Data excerpt ▸
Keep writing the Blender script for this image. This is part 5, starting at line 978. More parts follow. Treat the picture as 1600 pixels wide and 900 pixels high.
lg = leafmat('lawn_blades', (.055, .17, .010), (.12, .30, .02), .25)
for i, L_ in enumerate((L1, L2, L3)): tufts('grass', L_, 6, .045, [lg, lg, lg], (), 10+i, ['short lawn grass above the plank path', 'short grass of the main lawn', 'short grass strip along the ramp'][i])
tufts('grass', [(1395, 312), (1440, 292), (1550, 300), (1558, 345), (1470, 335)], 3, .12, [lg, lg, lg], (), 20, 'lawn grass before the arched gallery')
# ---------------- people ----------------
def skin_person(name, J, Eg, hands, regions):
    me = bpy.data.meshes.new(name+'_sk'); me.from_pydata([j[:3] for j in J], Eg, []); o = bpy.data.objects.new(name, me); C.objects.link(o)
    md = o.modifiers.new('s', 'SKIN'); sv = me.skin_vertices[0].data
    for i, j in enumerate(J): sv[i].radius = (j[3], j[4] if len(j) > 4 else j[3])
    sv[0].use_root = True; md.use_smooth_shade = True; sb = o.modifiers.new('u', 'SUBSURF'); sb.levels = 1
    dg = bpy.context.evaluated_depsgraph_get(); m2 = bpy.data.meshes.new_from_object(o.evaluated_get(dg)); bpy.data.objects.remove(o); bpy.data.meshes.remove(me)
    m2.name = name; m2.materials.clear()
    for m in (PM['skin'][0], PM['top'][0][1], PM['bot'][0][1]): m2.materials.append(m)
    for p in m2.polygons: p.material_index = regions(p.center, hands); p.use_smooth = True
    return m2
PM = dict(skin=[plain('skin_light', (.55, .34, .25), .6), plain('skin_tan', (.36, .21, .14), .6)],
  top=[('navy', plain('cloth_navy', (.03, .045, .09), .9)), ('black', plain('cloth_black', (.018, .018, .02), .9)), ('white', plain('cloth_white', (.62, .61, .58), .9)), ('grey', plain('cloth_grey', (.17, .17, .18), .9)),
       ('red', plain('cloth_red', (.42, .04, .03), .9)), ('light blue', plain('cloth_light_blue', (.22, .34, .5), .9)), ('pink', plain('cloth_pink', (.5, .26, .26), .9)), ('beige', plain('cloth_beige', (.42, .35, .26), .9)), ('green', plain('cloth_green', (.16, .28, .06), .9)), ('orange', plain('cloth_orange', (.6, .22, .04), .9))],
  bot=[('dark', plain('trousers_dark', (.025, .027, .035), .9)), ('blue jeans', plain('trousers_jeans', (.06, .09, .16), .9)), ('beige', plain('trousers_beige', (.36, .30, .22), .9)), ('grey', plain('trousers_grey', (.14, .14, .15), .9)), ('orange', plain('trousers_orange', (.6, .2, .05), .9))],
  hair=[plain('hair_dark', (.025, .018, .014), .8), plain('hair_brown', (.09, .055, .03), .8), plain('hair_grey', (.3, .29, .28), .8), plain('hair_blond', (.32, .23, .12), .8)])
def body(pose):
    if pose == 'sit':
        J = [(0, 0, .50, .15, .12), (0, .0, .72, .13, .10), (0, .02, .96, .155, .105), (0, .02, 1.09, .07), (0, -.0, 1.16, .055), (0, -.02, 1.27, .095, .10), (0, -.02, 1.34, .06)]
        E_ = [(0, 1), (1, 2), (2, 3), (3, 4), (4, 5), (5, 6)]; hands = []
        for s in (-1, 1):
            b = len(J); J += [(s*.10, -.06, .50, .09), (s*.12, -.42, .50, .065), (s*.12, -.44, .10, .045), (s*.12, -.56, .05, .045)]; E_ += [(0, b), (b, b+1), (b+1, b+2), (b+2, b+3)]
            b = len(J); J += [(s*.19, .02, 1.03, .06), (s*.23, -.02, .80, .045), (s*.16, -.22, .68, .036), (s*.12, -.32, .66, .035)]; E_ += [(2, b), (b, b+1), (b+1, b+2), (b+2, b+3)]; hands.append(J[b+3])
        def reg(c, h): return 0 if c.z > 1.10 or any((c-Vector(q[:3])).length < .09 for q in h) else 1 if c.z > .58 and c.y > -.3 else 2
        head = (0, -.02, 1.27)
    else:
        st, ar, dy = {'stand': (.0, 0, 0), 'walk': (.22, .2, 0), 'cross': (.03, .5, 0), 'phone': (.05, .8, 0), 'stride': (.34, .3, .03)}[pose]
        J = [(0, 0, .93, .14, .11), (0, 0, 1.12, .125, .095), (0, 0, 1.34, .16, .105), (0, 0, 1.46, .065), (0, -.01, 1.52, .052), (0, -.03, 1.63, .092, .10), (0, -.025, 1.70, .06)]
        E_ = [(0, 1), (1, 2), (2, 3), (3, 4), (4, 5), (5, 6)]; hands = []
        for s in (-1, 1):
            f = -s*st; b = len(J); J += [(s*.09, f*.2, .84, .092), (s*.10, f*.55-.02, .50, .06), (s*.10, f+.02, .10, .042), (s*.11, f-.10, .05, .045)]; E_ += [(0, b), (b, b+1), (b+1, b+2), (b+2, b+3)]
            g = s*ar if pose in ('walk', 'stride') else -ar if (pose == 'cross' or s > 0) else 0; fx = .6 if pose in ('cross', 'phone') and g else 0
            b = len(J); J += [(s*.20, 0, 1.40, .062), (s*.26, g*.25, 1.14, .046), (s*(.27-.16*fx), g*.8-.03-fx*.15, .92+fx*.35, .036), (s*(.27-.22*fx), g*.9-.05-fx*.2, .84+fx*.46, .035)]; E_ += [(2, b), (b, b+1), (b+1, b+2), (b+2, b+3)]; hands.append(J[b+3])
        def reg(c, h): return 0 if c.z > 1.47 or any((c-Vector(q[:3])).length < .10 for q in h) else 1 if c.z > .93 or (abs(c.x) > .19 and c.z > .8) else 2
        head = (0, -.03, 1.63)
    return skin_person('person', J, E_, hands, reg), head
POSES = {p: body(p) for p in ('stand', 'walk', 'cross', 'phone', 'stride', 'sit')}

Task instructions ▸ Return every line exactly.

Worked answer ▸
Keep writing the Blender script for this image. This is part 5, starting at line 978. More parts follow. Treat the picture as 1600 pixels wide and 900 pixels high.
lg = leafmat('lawn_blades', (.055, .17, .010), (.12, .30, .02), .25)
for i, L_ in enumerate((L1, L2, L3)): tufts('grass', L_, 6, .045, [lg, lg, lg], (), 10+i, ['short lawn grass above the plank path', 'short grass of the main lawn', 'short grass strip along the ramp'][i])
tufts('grass', [(1395, 312), (1440, 292), (1550, 300), (1558, 345), (1470, 335)], 3, .12, [lg, lg, lg], (), 20, 'lawn grass before the arched gallery')
# ---------------- people ----------------
def skin_person(name, J, Eg, hands, regions):
    me = bpy.data.meshes.new(name+'_sk'); me.from_pydata([j[:3] for j in J], Eg, []); o = bpy.data.objects.new(name, me); C.objects.link(o)
    md = o.modifiers.new('s', 'SKIN'); sv = me.skin_vertices[0].data
    for i, j in enumerate(J): sv[i].radius = (j[3], j[4] if len(j) > 4 else j[3])
    sv[0].use_root = True; md.use_smooth_shade = True; sb = o.modifiers.new('u', 'SUBSURF'); sb.levels = 1
    dg = bpy.context.evaluated_depsgraph_get(); m2 = bpy.data.meshes.new_from_object(o.evaluated_get(dg)); bpy.data.objects.remove(o); bpy.data.meshes.remove(me)
    m2.name = name; m2.materials.clear()
    for m in (PM['skin'][0], PM['top'][0][1], PM['bot'][0][1]): m2.materials.append(m)
    for p in m2.polygons: p.material_index = regions(p.center, hands); p.use_smooth = True
    return m2
PM = dict(skin=[plain('skin_light', (.55, .34, .25), .6), plain('skin_tan', (.36, .21, .14), .6)],
  top=[('navy', plain('cloth_navy', (.03, .045, .09), .9)), ('black', plain('cloth_black', (.018, .018, .02), .9)), ('white', plain('cloth_white', (.62, .61, .58), .9)), ('grey', plain('cloth_grey', (.17, .17, .18), .9)),
       ('red', plain('cloth_red', (.42, .04, .03), .9)), ('light blue', plain('cloth_light_blue', (.22, .34, .5), .9)), ('pink', plain('cloth_pink', (.5, .26, .26), .9)), ('beige', plain('cloth_beige', (.42, .35, .26), .9)), ('green', plain('cloth_green', (.16, .28, .06), .9)), ('orange', plain('cloth_orange', (.6, .22, .04), .9))],
  bot=[('dark', plain('trousers_dark', (.025, .027, .035), .9)), ('blue jeans', plain('trousers_jeans', (.06, .09, .16), .9)), ('beige', plain('trousers_beige', (.36, .30, .22), .9)), ('grey', plain('trousers_grey', (.14, .14, .15), .9)), ('orange', plain('trousers_orange', (.6, .2, .05), .9))],
  hair=[plain('hair_dark', (.025, .018, .014), .8), plain('hair_brown', (.09, .055, .03), .8), plain('hair_grey', (.3, .29, .28), .8), plain('hair_blond', (.32, .23, .12), .8)])
def body(pose):
    if pose == 'sit':
        J = [(0, 0, .50, .15, .12), (0, .0, .72, .13, .10), (0, .02, .96, .155, .105), (0, .02, 1.09, .07), (0, -.0, 1.16, .055), (0, -.02, 1.27, .095, .10), (0, -.02, 1.34, .06)]
        E_ = [(0, 1), (1, 2), (2, 3), (3, 4), (4, 5), (5, 6)]; hands = []
        for s in (-1, 1):
            b = len(J); J += [(s*.10, -.06, .50, .09), (s*.12, -.42, .50, .065), (s*.12, -.44, .10, .045), (s*.12, -.56, .05, .045)]; E_ += [(0, b), (b, b+1), (b+1, b+2), (b+2, b+3)]
            b = len(J); J += [(s*.19, .02, 1.03, .06), (s*.23, -.02, .80, .045), (s*.16, -.22, .68, .036), (s*.12, -.32, .66, .035)]; E_ += [(2, b), (b, b+1), (b+1, b+2), (b+2, b+3)]; hands.append(J[b+3])
        def reg(c, h): return 0 if c.z > 1.10 or any((c-Vector(q[:3])).length < .09 for q in h) else 1 if c.z > .58 and c.y > -.3 else 2
        head = (0, -.02, 1.27)
    else:
        st, ar, dy = {'stand': (.0, 0, 0), 'walk': (.22, .2, 0), 'cross': (.03, .5, 0), 'phone': (.05, .8, 0), 'stride': (.34, .3, .03)}[pose]
        J = [(0, 0, .93, .14, .11), (0, 0, 1.12, .125, .095), (0, 0, 1.34, .16, .105), (0, 0, 1.46, .065), (0, -.01, 1.52, .052), (0, -.03, 1.63, .092, .10), (0, -.025, 1.70, .06)]
        E_ = [(0, 1), (1, 2), (2, 3), (3, 4), (4, 5), (5, 6)]; hands = []
        for s in (-1, 1):
            f = -s*st; b = len(J); J += [(s*.09, f*.2, .84, .092), (s*.10, f*.55-.02, .50, .06), (s*.10, f+.02, .10, .042), (s*.11, f-.10, .05, .045)]; E_ += [(0, b), (b, b+1), (b+1, b+2), (b+2, b+3)]
            g = s*ar if pose in ('walk', 'stride') else -ar if (pose == 'cross' or s > 0) else 0; fx = .6 if pose in ('cross', 'phone') and g else 0
            b = len(J); J += [(s*.20, 0, 1.40, .062), (s*.26, g*.25, 1.14, .046), (s*(.27-.16*fx), g*.8-.03-fx*.15, .92+fx*.35, .036), (s*(.27-.22*fx), g*.9-.05-fx*.2, .84+fx*.46, .035)]; E_ += [(2, b), (b, b+1), (b+1, b+2), (b+2, b+3)]; hands.append(J[b+3])
        def reg(c, h): return 0 if c.z > 1.47 or any((c-Vector(q[:3])).length < .10 for q in h) else 1 if c.z > .93 or (abs(c.x) > .19 and c.z > .8) else 2
        head = (0, -.03, 1.63)
    return skin_person('person', J, E_, hands, reg), head
POSES = {p: body(p) for p in ('stand', 'walk', 'cross', 'phone', 'stride', 'sit')}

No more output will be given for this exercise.